Task instructions = Pick out the lines below that include the string "picture".

★ ★ ★ ★ ★ ★ ★

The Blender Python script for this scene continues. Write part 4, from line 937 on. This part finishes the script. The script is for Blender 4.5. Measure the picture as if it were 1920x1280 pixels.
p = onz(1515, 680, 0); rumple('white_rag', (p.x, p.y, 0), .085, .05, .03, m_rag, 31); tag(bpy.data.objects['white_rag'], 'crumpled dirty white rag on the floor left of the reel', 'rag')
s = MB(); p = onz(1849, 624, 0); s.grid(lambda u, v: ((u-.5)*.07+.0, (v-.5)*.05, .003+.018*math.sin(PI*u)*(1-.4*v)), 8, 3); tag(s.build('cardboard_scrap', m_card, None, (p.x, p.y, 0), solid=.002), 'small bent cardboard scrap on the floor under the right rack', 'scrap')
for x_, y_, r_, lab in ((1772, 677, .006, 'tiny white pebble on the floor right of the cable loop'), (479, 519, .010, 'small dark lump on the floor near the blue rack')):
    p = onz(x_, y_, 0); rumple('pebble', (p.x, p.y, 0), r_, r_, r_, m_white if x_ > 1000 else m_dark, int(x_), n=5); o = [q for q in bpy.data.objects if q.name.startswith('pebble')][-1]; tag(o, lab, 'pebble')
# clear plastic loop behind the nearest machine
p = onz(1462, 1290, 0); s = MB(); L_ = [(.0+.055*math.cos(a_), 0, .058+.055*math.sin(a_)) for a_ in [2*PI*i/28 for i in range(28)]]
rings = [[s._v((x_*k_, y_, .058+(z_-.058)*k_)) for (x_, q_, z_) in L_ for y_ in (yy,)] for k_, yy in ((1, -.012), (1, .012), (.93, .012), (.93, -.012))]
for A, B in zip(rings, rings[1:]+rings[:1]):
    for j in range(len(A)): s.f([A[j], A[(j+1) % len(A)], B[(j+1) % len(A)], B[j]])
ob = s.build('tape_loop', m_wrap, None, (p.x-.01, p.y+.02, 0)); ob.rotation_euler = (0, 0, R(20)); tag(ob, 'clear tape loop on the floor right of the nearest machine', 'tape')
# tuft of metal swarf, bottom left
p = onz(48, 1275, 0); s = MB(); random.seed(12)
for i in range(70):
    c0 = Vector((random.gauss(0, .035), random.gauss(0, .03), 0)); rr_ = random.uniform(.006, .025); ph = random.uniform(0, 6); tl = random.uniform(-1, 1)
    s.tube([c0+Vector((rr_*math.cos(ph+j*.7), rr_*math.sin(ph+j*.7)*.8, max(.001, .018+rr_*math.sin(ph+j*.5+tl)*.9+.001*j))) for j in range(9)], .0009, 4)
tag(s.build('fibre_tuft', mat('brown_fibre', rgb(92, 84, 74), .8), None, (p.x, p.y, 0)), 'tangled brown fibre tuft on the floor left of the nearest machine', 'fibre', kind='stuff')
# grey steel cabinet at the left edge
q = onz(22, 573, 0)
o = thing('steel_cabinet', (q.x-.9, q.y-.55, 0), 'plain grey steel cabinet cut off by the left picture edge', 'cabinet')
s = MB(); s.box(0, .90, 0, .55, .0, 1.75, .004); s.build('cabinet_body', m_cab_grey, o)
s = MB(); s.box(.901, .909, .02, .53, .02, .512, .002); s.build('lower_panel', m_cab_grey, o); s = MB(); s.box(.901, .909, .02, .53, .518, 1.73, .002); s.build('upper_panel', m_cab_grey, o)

★ ★ ★ ★ ★ ★ ★

Answer for the task =
The Blender Python script for this scene continues. Write part 4, from line 937 on. This part finishes the script. The script is for Blender 4.5. Measure the picture as if it were 1920x1280 pixels.
o = thing('steel_cabinet', (q.x-.9, q.y-.55, 0), 'plain grey steel cabinet cut off by the left picture edge', 'cabinet')